On Tuesday, 5 September 2023 23:32:04 BST Walter Dnes wrote:
> On Tue, Sep 05, 2023 at 07:38:54PM +0100, Michael wrote
> 
> > Have a look at this page which explains what you need to do:
> > 
> > https://bford.info/cachedir/
> 
>   Thank you! Thank you! Thank you!  That page explains that any random
> CACHEDIR.TAG file won't suffice, and why my attempts were all failing.
> 
> This file must be an ordinary file, not for example a symbolic link.
> Additionally, the first 43 octets of this file *MUST* *MUST* *MUST*
> consist of the following ASCII header string:
> 
> Signature: 8a477f597d28d172789f06886806bc55
> 
>   Otherwise it wil *NOT* work.  This *NOT* mentioned in "man tar".
> https://www.gnu.org/software/tar/manual/tar.html#index-cachedir mentions
> http://www.brynosaurus.com/cachedir/spec.html in passing, which
> redirects to https://bford.info/cachedir/

IKR, it's as if the usage of this mechanism is meant to remain secret and a 
test of the patience and detective skills of the user.  This is why I 
suggested using --exclude=".cache/*" which works the same way - as long as the 
cache directory you want to exclude is named ".cache".
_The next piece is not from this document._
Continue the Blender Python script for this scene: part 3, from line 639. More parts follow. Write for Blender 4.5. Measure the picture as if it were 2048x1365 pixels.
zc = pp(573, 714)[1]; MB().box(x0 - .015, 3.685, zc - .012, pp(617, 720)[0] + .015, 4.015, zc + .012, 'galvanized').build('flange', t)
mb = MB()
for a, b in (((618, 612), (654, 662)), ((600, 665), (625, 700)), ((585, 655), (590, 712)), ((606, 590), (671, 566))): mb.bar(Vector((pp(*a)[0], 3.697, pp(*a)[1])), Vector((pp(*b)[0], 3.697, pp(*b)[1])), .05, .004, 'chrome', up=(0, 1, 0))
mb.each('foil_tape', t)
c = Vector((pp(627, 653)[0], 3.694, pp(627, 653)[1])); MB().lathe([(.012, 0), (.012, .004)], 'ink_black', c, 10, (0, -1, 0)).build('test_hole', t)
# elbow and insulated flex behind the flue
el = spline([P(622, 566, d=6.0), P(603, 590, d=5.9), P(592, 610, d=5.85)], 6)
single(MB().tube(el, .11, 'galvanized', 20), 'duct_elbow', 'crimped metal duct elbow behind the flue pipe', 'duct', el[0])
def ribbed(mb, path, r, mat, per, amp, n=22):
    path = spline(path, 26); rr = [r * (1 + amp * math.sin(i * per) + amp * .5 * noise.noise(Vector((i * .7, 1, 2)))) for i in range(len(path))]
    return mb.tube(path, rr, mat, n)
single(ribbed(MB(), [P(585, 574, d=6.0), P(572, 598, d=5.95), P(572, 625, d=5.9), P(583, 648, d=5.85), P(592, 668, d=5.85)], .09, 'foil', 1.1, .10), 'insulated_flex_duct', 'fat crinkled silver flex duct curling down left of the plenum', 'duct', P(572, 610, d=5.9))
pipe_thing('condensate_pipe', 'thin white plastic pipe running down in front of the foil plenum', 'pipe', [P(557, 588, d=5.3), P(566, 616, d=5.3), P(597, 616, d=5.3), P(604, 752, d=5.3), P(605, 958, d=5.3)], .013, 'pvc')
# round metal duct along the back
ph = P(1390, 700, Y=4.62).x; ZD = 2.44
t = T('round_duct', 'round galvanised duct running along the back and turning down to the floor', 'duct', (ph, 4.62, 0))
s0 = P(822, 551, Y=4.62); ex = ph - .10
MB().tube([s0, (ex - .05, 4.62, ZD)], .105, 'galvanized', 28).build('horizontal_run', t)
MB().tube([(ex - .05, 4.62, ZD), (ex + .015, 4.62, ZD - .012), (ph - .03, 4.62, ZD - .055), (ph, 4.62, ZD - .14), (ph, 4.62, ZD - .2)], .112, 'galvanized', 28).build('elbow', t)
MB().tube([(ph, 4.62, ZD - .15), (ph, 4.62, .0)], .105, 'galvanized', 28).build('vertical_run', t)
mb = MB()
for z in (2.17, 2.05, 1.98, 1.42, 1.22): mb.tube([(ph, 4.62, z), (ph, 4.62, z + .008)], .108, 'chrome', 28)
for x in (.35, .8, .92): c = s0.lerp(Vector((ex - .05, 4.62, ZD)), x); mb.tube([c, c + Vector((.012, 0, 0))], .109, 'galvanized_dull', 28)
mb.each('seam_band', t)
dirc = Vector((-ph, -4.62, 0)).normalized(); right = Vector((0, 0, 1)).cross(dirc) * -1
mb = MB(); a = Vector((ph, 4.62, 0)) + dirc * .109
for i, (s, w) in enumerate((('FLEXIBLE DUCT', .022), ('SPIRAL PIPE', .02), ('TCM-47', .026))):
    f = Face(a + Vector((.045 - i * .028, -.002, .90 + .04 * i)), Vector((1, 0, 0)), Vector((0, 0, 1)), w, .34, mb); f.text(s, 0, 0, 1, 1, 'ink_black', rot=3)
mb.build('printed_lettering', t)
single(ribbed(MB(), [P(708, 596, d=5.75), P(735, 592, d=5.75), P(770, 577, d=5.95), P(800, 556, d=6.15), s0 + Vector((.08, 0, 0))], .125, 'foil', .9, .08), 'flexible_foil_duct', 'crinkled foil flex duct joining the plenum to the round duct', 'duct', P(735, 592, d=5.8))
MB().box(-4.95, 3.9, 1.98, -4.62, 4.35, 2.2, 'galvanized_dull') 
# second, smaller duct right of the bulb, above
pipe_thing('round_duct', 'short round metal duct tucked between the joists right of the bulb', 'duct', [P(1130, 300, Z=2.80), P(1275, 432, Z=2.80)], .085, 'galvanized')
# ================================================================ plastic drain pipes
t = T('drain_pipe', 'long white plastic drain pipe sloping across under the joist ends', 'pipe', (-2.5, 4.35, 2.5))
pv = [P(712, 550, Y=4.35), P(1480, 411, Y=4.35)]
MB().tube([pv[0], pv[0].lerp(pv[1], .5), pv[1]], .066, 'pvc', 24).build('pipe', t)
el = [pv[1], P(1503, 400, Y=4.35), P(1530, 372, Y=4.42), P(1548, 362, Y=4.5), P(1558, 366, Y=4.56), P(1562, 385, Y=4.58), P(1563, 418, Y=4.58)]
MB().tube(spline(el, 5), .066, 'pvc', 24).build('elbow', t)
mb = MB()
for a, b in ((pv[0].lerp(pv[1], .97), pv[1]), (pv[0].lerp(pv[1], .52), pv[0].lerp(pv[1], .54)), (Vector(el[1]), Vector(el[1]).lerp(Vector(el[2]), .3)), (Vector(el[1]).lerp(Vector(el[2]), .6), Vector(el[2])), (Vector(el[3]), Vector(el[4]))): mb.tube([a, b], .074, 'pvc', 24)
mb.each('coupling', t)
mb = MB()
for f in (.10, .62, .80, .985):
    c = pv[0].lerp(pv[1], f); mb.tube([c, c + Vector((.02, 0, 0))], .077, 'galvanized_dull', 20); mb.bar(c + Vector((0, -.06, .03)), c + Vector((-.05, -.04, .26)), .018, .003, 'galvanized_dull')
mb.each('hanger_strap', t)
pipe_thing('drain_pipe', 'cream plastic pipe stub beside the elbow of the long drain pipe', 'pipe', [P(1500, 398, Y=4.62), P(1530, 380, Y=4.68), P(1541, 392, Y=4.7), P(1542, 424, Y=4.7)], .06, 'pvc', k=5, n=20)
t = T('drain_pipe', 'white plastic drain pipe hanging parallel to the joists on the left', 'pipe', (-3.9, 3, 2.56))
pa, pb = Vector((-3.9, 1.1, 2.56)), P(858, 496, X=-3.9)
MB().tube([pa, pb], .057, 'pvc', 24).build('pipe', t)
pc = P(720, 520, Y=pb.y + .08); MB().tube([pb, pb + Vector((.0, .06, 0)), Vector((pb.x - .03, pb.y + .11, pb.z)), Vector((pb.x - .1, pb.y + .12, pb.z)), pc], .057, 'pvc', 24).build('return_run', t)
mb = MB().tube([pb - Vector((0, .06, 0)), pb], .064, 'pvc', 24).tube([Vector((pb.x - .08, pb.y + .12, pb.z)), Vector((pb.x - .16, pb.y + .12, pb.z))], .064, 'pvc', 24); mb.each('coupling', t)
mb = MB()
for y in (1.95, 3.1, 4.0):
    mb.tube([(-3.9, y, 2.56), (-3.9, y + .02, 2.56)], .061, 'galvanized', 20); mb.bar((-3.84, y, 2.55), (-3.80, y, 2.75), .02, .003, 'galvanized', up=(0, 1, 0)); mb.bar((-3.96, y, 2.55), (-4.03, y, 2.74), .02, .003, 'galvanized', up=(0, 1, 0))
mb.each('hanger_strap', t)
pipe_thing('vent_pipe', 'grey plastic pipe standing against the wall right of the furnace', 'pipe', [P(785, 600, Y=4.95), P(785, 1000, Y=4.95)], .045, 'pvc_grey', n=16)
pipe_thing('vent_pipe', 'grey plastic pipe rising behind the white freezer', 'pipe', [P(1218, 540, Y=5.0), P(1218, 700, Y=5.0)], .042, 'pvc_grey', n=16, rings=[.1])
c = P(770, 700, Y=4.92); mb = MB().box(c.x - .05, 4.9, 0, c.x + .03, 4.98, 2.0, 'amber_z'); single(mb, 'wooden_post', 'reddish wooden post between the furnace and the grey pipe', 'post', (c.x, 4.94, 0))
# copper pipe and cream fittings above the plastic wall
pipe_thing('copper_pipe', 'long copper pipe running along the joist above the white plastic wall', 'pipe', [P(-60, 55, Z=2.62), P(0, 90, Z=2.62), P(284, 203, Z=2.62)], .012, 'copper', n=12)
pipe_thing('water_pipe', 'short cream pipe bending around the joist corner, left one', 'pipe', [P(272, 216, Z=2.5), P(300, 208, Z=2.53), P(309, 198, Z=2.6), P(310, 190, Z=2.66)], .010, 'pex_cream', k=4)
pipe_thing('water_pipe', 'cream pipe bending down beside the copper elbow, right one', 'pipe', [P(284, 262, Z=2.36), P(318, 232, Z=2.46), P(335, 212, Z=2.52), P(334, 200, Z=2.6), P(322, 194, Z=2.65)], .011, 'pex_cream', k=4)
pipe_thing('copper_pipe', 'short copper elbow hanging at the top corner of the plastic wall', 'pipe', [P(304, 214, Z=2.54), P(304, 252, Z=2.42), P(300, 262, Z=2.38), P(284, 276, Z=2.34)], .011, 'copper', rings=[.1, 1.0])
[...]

The use of a CACHEDIR.TAG file works for any directory you want to exclude 
from the backup, no matter what it is named.  If you have a lot of directories 
you always want to exclude, then adding the CACHEDIR.TAG file in each of them 
is a one time action.  Better than having to type all the exclude directives 
in the CLI invocation of tar.

On the other hand, using --exclude=".cache/*" will catch any and all ".cache" 
directories, wherever they happen to be in the tree.